Idioms and Pronunciations Used on TV

I often say I’m going to the market; sometimes I say grocery store. Occasionally, I’ll say “I have to go down to Martin’s”. I also will say I have to stop by the produce department to pick something up.

Where I grew up just outside of Baltimore, the thing on wheels at the supermarket was a “cart” or “shopping cart” or “grocery cart”. I still say cart, but the regionalism here in western Maryland is “buggy”.

I always say market when I am going shopping. CARE-uh-mell is the pronunciation that everyone I know uses and BM has been the way going doodie has been described since I was a kid.
When I read the OP, I didn’t quite get the problem. :slight_smile:

And heading out of the Bronx it’s the New England Thruway or somesuch. :rolleyes:

Ohio Route 202, U.S. Route 35, Interstate Route 75. These aren’t necessarily the formal names, but they are appropriately descriptive and I do hear them occasionally. It wouldn’t be common to abbreviate the last one to “Route 75,” but it wouldn’t be wrong, as such.

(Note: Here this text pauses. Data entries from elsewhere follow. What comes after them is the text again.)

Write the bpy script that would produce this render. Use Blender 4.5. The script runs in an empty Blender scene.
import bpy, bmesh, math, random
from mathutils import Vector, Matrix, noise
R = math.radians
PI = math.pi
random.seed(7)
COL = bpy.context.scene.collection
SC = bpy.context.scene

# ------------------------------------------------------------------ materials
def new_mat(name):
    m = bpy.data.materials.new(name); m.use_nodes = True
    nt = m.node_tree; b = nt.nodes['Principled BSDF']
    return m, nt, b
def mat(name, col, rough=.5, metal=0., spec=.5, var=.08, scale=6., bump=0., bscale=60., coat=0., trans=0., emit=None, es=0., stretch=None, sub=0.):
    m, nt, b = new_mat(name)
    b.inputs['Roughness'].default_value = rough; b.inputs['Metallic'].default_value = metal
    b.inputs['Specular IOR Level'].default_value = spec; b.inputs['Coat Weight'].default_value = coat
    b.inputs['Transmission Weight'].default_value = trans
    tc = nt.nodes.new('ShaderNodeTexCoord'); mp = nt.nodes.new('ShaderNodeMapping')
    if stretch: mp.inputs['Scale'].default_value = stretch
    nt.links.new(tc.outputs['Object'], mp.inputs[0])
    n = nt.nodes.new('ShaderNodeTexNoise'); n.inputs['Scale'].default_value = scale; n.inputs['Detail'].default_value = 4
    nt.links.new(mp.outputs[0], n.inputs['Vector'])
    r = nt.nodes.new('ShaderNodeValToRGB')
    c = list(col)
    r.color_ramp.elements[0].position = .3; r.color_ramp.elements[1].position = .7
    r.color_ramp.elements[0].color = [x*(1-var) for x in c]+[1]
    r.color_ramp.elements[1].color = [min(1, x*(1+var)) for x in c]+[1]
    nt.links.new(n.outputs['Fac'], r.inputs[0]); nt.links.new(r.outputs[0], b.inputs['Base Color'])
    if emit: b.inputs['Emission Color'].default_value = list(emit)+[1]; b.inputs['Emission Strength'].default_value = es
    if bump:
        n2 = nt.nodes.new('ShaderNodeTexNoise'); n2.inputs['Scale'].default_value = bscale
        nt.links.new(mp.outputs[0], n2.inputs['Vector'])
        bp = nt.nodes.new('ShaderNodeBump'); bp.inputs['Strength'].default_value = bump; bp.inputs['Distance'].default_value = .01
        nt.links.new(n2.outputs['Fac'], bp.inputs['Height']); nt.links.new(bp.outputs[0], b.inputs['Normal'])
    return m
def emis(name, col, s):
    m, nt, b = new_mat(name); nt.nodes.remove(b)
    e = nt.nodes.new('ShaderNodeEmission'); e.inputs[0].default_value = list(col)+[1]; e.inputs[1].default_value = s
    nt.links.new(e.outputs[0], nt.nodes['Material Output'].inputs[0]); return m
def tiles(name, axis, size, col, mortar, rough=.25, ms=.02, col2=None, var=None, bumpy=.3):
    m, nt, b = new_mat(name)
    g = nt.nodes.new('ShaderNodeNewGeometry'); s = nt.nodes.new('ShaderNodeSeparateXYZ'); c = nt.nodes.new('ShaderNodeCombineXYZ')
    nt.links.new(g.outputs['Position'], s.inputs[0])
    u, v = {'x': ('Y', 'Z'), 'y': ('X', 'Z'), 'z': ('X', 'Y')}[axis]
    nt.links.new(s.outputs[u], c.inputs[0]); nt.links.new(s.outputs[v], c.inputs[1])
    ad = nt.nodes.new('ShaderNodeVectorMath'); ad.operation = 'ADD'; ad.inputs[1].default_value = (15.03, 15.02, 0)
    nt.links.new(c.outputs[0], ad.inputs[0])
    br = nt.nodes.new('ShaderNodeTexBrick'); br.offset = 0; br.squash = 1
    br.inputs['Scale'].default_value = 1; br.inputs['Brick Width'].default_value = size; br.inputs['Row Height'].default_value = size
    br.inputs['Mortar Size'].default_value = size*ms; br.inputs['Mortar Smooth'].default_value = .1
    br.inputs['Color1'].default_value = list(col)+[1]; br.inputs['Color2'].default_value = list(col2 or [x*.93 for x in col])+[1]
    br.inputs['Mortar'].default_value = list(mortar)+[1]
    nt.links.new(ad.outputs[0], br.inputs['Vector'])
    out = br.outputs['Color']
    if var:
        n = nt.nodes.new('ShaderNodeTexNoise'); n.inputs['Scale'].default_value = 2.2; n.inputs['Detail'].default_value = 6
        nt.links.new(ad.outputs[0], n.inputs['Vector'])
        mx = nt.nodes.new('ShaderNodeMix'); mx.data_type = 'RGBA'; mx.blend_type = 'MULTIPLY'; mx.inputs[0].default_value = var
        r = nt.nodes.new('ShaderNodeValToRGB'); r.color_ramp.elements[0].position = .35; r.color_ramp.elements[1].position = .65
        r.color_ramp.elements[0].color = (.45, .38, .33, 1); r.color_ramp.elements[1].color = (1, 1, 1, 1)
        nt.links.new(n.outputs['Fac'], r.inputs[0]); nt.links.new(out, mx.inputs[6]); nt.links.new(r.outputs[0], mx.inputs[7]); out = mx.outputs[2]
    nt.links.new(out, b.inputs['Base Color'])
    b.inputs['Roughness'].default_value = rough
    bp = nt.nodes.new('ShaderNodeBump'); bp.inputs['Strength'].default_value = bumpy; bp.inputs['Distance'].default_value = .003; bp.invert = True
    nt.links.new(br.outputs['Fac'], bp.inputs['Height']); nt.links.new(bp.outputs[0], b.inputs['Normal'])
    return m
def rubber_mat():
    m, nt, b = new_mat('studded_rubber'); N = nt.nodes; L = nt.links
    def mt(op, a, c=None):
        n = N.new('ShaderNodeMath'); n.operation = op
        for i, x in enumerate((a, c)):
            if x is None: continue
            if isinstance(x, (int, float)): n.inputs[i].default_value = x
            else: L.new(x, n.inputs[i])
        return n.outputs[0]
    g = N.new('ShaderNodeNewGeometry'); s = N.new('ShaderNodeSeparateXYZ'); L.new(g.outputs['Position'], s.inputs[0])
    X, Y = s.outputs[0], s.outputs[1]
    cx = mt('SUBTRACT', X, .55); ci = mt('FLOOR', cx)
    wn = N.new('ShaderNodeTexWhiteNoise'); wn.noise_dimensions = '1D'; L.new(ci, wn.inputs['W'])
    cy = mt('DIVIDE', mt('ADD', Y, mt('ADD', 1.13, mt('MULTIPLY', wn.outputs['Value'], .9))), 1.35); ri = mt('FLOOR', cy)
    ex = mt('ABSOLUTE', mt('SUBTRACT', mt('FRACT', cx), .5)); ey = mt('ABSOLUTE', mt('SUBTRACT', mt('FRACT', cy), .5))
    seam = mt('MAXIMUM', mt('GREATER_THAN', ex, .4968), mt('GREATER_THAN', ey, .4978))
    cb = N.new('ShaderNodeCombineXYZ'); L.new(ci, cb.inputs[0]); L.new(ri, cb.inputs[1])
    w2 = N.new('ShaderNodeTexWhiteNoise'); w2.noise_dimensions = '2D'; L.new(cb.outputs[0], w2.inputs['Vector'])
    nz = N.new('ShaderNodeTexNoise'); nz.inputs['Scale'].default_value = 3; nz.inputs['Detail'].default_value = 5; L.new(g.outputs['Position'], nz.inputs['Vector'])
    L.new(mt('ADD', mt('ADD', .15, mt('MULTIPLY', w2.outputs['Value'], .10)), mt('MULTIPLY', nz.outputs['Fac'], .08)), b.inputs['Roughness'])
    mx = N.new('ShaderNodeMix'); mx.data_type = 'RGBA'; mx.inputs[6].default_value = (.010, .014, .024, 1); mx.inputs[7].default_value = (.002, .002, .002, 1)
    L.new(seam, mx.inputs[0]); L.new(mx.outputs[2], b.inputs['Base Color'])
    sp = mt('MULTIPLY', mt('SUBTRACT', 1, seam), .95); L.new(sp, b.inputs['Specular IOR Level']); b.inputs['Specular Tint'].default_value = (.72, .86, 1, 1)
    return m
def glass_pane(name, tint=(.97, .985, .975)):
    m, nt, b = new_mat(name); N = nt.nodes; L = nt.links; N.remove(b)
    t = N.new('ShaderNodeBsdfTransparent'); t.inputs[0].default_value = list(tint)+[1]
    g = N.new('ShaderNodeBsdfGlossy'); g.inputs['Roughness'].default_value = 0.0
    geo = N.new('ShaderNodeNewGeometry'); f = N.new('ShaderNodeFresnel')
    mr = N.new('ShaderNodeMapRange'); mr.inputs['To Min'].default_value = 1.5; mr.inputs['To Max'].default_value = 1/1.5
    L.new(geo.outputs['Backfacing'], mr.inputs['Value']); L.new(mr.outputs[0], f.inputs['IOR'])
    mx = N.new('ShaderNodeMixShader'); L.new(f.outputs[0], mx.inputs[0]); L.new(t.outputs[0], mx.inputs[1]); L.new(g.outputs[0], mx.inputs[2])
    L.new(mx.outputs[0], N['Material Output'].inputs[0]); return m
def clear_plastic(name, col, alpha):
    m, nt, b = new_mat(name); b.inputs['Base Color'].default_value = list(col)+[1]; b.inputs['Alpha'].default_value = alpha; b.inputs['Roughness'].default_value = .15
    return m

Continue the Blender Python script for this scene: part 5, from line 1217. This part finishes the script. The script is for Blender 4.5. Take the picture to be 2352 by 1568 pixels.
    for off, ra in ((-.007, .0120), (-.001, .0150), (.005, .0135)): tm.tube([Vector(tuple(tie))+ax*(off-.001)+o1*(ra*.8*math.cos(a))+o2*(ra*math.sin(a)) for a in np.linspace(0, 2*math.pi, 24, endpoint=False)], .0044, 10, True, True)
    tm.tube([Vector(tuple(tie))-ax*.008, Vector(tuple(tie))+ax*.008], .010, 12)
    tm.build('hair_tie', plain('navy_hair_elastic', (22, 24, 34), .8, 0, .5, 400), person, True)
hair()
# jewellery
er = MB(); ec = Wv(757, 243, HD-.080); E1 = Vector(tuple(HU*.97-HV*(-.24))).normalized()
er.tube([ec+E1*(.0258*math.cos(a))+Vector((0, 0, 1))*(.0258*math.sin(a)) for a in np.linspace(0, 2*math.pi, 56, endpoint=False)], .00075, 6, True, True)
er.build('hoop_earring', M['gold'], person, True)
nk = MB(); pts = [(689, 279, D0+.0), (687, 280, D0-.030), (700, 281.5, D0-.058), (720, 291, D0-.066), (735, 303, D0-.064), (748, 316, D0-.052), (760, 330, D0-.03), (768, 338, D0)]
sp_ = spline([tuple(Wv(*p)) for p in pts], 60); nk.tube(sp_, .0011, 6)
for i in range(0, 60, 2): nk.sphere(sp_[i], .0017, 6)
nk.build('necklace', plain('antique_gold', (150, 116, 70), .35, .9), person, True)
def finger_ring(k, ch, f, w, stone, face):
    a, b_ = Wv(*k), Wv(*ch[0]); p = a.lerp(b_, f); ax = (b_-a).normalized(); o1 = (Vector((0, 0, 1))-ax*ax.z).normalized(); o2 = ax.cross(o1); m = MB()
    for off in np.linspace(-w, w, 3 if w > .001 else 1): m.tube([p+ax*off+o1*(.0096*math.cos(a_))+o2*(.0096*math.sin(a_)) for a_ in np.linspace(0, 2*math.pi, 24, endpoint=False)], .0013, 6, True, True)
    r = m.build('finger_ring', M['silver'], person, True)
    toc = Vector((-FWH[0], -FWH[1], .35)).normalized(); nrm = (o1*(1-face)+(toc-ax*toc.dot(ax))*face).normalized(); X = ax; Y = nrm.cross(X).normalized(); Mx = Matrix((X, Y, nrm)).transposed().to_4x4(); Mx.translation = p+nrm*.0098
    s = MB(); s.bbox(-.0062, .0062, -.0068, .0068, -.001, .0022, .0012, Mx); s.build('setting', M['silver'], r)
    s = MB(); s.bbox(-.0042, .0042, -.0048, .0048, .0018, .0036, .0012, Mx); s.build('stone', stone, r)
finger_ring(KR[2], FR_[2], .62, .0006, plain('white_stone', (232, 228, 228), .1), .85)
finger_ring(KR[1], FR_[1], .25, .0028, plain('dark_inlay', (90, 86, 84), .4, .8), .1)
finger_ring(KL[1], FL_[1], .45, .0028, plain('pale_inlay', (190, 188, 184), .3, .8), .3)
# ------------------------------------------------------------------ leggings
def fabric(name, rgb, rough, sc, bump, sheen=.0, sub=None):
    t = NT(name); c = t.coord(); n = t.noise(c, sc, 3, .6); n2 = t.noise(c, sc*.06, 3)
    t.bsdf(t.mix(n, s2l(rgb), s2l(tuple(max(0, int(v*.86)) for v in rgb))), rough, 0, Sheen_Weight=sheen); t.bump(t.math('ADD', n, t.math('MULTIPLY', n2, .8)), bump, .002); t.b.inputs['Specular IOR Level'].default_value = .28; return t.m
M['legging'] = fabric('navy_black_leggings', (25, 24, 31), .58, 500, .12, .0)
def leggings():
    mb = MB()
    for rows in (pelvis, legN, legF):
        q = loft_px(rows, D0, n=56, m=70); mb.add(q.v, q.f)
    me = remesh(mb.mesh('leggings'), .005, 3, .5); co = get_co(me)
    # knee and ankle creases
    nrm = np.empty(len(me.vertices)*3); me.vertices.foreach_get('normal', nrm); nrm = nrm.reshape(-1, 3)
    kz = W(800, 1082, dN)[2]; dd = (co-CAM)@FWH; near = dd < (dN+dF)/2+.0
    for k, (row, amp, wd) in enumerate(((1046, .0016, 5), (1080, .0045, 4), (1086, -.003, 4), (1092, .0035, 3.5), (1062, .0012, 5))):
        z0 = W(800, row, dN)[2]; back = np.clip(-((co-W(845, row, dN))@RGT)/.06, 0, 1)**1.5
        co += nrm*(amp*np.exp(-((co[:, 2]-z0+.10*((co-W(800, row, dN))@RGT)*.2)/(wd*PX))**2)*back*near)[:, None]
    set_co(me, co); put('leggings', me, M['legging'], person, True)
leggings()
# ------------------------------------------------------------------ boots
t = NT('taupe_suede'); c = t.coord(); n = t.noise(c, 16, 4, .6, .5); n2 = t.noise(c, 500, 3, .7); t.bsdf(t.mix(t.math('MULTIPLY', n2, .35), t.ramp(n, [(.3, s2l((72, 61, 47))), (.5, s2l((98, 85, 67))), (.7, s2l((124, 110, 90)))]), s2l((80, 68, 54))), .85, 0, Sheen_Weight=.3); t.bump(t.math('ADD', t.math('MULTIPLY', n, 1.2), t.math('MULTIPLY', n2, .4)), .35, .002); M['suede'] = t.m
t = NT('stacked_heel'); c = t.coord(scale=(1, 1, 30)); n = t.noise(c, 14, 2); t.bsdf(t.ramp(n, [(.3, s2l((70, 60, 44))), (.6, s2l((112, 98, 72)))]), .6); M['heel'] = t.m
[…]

I was brought up in Saskatchewan saying ‘CARE-uh-muhl’, BO is “God, you stink!”, here in Texas a shopping cart is sometimes a ‘basket’, and I get groceries at ‘the store’ because I work there.

In chicago, everyone says “pop.” It clunks in my ear every time someone calls it “soda” on a show set in Chicago.

ER always used “the” in highway designations as well, which bugged me. “The 290” and “the 94,” of course, are really “the Eisenhower” and “the Kennedy” (north of Congress) or “the Dan Ryan” (south of Congress)!!!